Aim of the task -> Reproduce, please, only the lines from the first line below to the line containing "PI = math.pi", inclusive.

Data provided ->
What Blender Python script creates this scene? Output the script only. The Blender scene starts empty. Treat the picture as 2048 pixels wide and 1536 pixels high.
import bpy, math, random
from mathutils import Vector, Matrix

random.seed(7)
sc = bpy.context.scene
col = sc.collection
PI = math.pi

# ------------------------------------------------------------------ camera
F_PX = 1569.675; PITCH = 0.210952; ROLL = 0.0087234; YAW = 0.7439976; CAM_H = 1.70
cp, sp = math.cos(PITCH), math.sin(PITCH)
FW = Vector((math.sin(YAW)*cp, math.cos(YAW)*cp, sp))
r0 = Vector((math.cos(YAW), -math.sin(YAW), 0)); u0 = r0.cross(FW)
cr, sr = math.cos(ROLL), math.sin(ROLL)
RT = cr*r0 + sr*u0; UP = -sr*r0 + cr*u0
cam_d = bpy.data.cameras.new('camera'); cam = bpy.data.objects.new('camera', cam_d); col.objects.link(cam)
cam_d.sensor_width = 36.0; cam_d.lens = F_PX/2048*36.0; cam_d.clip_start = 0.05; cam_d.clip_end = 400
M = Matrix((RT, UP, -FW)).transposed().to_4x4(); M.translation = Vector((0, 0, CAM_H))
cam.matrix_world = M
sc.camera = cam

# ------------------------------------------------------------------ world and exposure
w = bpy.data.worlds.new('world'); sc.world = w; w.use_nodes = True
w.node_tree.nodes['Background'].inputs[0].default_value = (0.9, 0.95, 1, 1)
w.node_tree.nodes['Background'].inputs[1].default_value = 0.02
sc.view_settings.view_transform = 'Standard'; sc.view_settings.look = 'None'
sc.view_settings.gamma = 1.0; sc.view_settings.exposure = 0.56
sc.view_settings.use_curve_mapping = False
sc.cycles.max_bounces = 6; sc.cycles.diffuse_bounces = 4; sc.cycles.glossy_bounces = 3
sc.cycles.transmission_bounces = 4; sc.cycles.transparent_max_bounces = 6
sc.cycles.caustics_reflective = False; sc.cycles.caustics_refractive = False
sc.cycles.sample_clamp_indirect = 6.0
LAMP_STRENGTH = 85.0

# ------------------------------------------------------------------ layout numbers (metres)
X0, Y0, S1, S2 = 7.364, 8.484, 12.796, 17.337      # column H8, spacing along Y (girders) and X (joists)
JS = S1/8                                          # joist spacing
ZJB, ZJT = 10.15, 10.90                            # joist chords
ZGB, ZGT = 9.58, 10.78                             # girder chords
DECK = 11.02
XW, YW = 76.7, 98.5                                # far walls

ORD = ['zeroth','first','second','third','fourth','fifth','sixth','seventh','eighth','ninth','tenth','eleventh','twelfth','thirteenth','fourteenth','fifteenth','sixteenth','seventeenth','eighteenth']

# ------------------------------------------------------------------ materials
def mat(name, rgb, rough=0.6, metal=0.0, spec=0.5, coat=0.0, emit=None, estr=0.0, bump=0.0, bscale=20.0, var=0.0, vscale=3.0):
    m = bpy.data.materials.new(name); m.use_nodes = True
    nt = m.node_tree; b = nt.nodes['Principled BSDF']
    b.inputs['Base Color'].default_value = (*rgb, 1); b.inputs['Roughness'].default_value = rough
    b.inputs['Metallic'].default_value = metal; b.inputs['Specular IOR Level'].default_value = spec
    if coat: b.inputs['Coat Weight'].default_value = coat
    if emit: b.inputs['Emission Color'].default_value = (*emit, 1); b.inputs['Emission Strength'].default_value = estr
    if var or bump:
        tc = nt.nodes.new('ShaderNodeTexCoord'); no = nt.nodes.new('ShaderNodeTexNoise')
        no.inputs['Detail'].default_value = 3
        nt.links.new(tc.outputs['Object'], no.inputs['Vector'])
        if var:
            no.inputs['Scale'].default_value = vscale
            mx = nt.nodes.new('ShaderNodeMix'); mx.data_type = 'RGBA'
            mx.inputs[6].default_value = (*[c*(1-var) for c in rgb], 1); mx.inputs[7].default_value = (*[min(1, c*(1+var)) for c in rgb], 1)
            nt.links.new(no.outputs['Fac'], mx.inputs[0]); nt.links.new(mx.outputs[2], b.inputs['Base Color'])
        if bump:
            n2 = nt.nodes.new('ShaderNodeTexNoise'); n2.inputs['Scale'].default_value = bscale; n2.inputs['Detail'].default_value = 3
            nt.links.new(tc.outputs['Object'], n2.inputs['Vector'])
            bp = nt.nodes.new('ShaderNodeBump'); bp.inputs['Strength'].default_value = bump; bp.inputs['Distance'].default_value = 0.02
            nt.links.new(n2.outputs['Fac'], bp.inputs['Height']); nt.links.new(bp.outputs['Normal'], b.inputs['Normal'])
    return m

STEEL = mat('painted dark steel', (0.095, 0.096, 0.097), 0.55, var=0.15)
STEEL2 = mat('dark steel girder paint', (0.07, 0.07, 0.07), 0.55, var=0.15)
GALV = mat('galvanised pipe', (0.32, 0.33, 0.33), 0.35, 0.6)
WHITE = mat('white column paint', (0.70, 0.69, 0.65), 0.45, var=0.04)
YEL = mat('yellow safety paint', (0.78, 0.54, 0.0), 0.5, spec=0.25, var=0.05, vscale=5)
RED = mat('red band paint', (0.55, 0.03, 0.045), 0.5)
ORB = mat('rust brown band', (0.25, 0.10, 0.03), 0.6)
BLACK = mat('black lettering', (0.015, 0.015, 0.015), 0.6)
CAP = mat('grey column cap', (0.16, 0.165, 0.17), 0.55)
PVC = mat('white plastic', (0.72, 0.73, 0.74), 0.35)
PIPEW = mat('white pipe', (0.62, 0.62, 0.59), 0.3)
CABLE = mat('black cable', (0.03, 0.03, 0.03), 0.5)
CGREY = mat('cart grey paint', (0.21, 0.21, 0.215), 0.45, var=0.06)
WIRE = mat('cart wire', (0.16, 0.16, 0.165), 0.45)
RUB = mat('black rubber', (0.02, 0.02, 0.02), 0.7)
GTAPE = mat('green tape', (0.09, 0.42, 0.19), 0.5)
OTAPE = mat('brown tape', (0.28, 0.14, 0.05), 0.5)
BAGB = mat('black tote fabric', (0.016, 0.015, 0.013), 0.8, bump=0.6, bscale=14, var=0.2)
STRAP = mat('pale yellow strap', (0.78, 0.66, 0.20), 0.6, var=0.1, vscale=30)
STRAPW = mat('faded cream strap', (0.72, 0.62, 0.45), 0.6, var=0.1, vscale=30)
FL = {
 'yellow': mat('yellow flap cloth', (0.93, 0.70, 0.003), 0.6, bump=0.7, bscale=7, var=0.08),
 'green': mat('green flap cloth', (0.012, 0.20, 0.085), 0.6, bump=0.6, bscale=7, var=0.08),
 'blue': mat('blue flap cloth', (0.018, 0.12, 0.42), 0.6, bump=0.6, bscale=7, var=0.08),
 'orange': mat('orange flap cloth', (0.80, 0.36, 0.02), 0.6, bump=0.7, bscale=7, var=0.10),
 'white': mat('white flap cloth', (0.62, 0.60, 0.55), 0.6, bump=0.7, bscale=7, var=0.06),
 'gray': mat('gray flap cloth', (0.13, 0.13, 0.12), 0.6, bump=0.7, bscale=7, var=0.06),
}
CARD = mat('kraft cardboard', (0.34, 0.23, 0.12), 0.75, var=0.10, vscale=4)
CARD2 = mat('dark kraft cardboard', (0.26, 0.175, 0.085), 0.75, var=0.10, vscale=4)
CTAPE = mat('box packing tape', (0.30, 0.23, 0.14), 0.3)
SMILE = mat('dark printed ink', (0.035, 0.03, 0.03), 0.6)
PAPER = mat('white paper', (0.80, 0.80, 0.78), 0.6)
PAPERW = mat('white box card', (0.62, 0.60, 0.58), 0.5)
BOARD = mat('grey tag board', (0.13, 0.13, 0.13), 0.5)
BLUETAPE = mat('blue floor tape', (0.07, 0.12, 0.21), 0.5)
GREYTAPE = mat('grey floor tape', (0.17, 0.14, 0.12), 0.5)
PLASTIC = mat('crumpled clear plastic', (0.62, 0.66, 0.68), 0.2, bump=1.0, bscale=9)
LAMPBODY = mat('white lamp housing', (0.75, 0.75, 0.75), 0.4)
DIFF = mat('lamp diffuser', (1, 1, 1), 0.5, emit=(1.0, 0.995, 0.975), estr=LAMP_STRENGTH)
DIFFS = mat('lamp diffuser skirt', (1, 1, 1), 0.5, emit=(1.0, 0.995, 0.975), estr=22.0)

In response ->
What Blender Python script creates this scene? Output the script only. The Blender scene starts empty. Treat the picture as 2048 pixels wide and 1536 pixels high.
import bpy, math, random
from mathutils import Vector, Matrix

random.seed(7)
sc = bpy.context.scene
col = sc.collection
PI = math.pi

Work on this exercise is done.